Link-building is the process of manually building links in any way possible to show the site in question as having more of a value to search engines than it did previously. Therefore it's surely a black-hat SEO activity?
I'm at the stage where I'm trying to promote an online store I'm in the process of launching at the company I work for. I've done most of the initial legwork - domain, server, software, products, on-page seo, etc. All that's left now is to promote, promote, promote.
I (like many others) would like most of our traffic to come from organic searches because it's both free and passive in many respects (yes, my time isn't free and so on, but lets assume it is for now) so it's a question of ranking well for what I think (based on my keyword research) the terms are that people search for where our site would be the most appropriate. As I said before, all on-page SEO is taken care of, meaning broadly speaking, how well we rank for said terms is down to how many links (or rather, 'how many links of a good quality') I can get pointing to my site and products with appropriate anchor text over our competitors (competitiors being not necessarily other online stores, but sites that rank well for those terms regardless of their purpose).
I'm not new to the concepts of SEO, I understand the majority of concepts (it's actually quite simple, though most 'SEO' firms insist it isn't and will throw ridiculous terminology into the mix to boost their 'professional image') and whilst I understand everything, I just can't phathom why anyone would seek to try and build links manually. Link building entales essentially pestering webmasters to link to your site in question, when it's probably the last thing they care about doing for that particular day. Sure there are rare occassions when the site your building links for is genuinely relevant and interesting to the webmaster you're approaching for a link, but in some industries - especially the more 'niche' industries, these kinds of sites are far and few between.

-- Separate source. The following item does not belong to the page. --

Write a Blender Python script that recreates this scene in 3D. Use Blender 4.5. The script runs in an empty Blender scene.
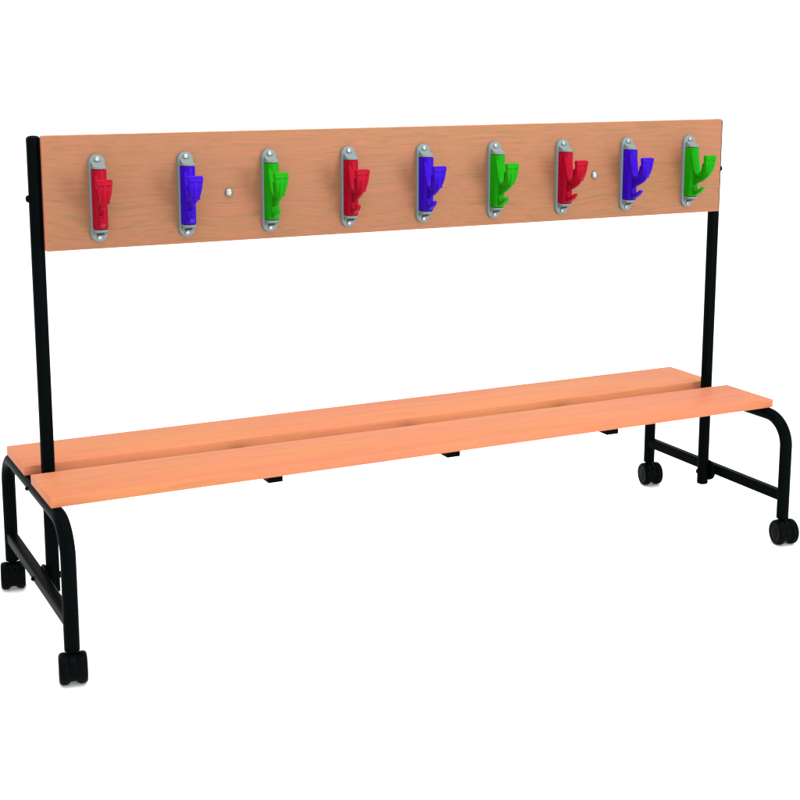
import bpy, bmesh, math, random
from mathutils import Vector, Matrix

S = bpy.context.scene
C = S.collection
PI = math.pi

# ------------------------------------------------------------------ camera
cam_data = bpy.data.cameras.new("camera")
cam = bpy.data.objects.new("camera", cam_data)
C.objects.link(cam)
S.camera = cam
CX, CY, CZ = -0.7513064, -3.3888200, 1.4315613
YAW, PITCH, ROLL = math.radians(27.043169), math.radians(-10.579977), math.radians(0.147986)
F = Vector((math.sin(YAW) * math.cos(PITCH), math.cos(YAW) * math.cos(PITCH), math.sin(PITCH)))
R = Vector((math.cos(YAW), -math.sin(YAW), 0))
U = R.cross(F)
R2 = R * math.cos(ROLL) + U * math.sin(ROLL)
U2 = -R * math.sin(ROLL) + U * math.cos(ROLL)
cam.matrix_world = Matrix(((R2.x, U2.x, -F.x, CX), (R2.y, U2.y, -F.y, CY), (R2.z, U2.z, -F.z, CZ), (0, 0, 0, 1)))
cam_data.sensor_width = 36.0
cam_data.sensor_fit = 'HORIZONTAL'
cam_data.lens = 36.0 * 1430.305 / 800.0
cam_data.shift_x = -(414.576 - 400) / 800.0
cam_data.shift_y = (315.899 - 400) / 800.0
cam_data.clip_end = 500

# ------------------------------------------------------------------ white studio surround
world = bpy.data.worlds.new("World")
S.world = world
world.use_nodes = True
bg = world.node_tree.nodes["Background"]
bg.inputs[0].default_value = (1, 1, 1, 1)
bg.inputs[1].default_value = 1.36


def lamp(name, loc, target, size, power, color=(1, 1, 1)):
    d = bpy.data.lights.new(name, 'AREA')
    d.shape = 'SQUARE'
    d.size = size
    d.energy = power
    d.color = color
    o = bpy.data.objects.new(name, d)
    C.objects.link(o)
    o.location = loc
    o.rotation_euler = (Vector(target) - Vector(loc)).to_track_quat('-Z', 'Y').to_euler()
    return o


lamp("overhead_softbox", (1.0, -0.2, 4.4), (1.0, 0.0, 0), 4.5, 125)
lamp("key_softbox", (2.7, -5.8, 1.15), (1.0, 0, 0.8), 1.9, 180)
strip = lamp("strip_softbox", (0.9, -0.95, 2.45), (1.0, 0.05, 0.9), 2.6, 13)
strip.data.shape = 'RECTANGLE'
strip.data.size_y = 0.45

S.render.engine = 'CYCLES'
S.view_settings.view_transform = 'Standard'
S.view_settings.look = 'None'
S.view_settings.exposure = 0.40
S.view_settings.gamma = 1


# ------------------------------------------------------------------ materials
K = 0.76      # overall reflectance level of the product against the over-lit white floor


def new_mat(name):
    m = bpy.data.materials.new(name)
    m.use_nodes = True
    nt = m.node_tree
    return m, nt, nt.nodes["Principled BSDF"]


def simple(name, col, rough=0.4, spec=0.5, metal=0.0, bump=0.0, bscale=400):
    m, nt, p = new_mat(name)
    tc = nt.nodes.new("ShaderNodeTexCoord")
    n = nt.nodes.new("ShaderNodeTexNoise")
    n.inputs["Scale"].default_value = bscale
    n.inputs["Detail"].default_value = 3
    nt.links.new(tc.outputs["Object"], n.inputs["Vector"])
    mr = nt.nodes.new("ShaderNodeMapRange")
    mr.inputs["To Min"].default_value = rough - 0.05
    mr.inputs["To Max"].default_value = rough + 0.05
    nt.links.new(n.outputs["Fac"], mr.inputs["Value"])
    nt.links.new(mr.outputs["Result"], p.inputs["Roughness"])
    k = 1.0 if min(col) > 0.9 else K
    p.inputs["Base Color"].default_value = (*[c * k for c in col], 1)
    p.inputs["Specular IOR Level"].default_value = spec * k
    p.inputs["Metallic"].default_value = metal
    if bump:
        b = nt.nodes.new("ShaderNodeBump")
        b.inputs["Strength"].default_value = bump
        b.inputs["Distance"].default_value = 0.0005
        nt.links.new(n.outputs["Fac"], b.inputs["Height"])
        nt.links.new(b.outputs["Normal"], p.inputs["Normal"])
    return m


def wood(name, stops, tint, grain_z, wave, rough, offset, spec=0.25):
    """long grain along X: stretched noise -> colour ramp, a broad pink/yellow drift on top"""
    stops = [(q, tuple(v * K for v in c)) for q, c in stops]
    m, nt, p = new_mat(name)
    N, L = nt.nodes.new, nt.links.new
    tc = N("ShaderNodeTexCoord")
    mp = N("ShaderNodeMapping")
    mp.inputs["Location"].default_value = offset
    L(tc.outputs["Object"], mp.inputs["Vector"])
    # slow warp of the grain lines
    wn = N("ShaderNodeTexNoise")
    wn.inputs["Scale"].default_value = 2.2
    wn.inputs["Detail"].default_value = 2
    L(mp.outputs[0], wn.inputs["Vector"])
    sub = N("ShaderNodeVectorMath"); sub.operation = 'SUBTRACT'
    sub.inputs[1].default_value = (0.5, 0.5, 0.5)
    L(wn.outputs["Color"], sub.inputs[0])
    sc = N("ShaderNodeVectorMath"); sc.operation = 'MULTIPLY'
    sc.inputs[1].default_value = (0, wave, wave)
    L(sub.outputs[0], sc.inputs[0])
    ad = N("ShaderNodeVectorMath"); ad.operation = 'ADD'
    L(mp.outputs[0], ad.inputs[0]); L(sc.outputs[0], ad.inputs[1])
    st = N("ShaderNodeVectorMath"); st.operation = 'MULTIPLY'
    st.inputs[1].default_value = (2.6, grain_z, grain_z)
    L(ad.outputs[0], st.inputs[0])
    g = N("ShaderNodeTexNoise")
    g.inputs["Scale"].default_value = 1.0
    g.inputs["Detail"].default_value = 4
    g.inputs["Roughness"].default_value = 0.55
    L(st.outputs[0], g.inputs["Vector"])
    # fine short pores
    st2 = N("ShaderNodeVectorMath"); st2.operation = 'MULTIPLY'
    st2.inputs[1].default_value = (38, grain_z * 6, grain_z * 6)
    L(ad.outputs[0], st2.inputs[0])
    g2 = N("ShaderNodeTexNoise")
    g2.inputs["Scale"].default_value = 1.0
    g2.inputs["Detail"].default_value = 2
    L(st2.outputs[0], g2.inputs["Vector"])
    mx = N("ShaderNodeMix"); mx.data_type = 'FLOAT'
    mx.inputs[0].default_value = 0.28
    L(g.outputs["Fac"], mx.inputs[2]); L(g2.outputs["Fac"], mx.inputs[3])
    cr = N("ShaderNodeValToRGB")
    cr.color_ramp.elements[0].position = stops[0][0]
    cr.color_ramp.elements[0].color = (*stops[0][1], 1)
    cr.color_ramp.elements[1].position = stops[-1][0]
    cr.color_ramp.elements[1].color = (*stops[-1][1], 1)
    for ps, c in stops[1:-1]:
        e = cr.color_ramp.elements.new(ps)
        e.color = (*c, 1)
    L(mx.outputs[0], cr.inputs[0])
    # broad drift of tint
    st3 = N("ShaderNodeVectorMath"); st3.operation = 'MULTIPLY'
    st3.inputs[1].default_value = (1.6, 14, 14)
    L(mp.outputs[0], st3.inputs[0])
    g3 = N("ShaderNodeTexNoise")
    g3.inputs["Scale"].default_value = 1.0
    g3.inputs["Detail"].default_value = 3
    L(st3.outputs[0], g3.inputs["Vector"])
    mr = N("ShaderNodeMapRange")
    mr.inputs["From Min"].default_value = 0.35
    mr.inputs["From Max"].default_value = 0.68
    L(g3.outputs["Fac"], mr.inputs["Value"])
    mc = N("ShaderNodeMix"); mc.data_type = 'RGBA'; mc.blend_type = 'MULTIPLY'
    L(mr.outputs["Result"], mc.inputs[0])
    L(cr.outputs[0], mc.inputs[6])
    mc.inputs[7].default_value = (*tint, 1)
    L(mc.outputs[2], p.inputs["Base Color"])
    p.inputs["Roughness"].default_value = rough
    p.inputs["Specular IOR Level"].default_value = spec
    b = N("ShaderNodeBump")
    b.inputs["Strength"].default_value = 0.12
    b.inputs["Distance"].default_value = 0.0006
    L(mx.outputs[0], b.inputs["Height"])
    L(b.outputs["Normal"], p.inputs["Normal"])
    return m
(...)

Rather than simply requesting links, many articles now go into the psychology of essentially manipulating people (webmasters, yes, they're people) into linking to their site under the pretences of a false relationship/friendship (sure, you can say it's genuine all you like but you would never have contacted them if you weren't after a link) and spending time on said relationship to the stage where they might link to you... once.
Manual link building seems (well, IS) a very long-winded process with what is essentially very little reward when you consider that you won't continue to gain links if you stop. Major search engines use link counts as an organic method of determining which sites are relevant to what search terms and how they should rank and by building links, you are technically devaluing their efforts to evaluate your site. Surely by this measure, link-building isn't a white-hat process?
I believe the smarter approach (if you were going to approach the webmaster of a site whose audience may find your site interesting and request they link to it) would be simply to send an email with a link asking them to take a look... then if they genuinely found it interesting they might link to it.... and I fear I may have just contradicted myself with my earlier psychology approach.
Should 'link-building' as an activity consist of creating link-worthy exceptional content that is likely to accrue links naturally with age as opposed to the headless-chicken/goose-chase approach many SEO firms seem to undertake?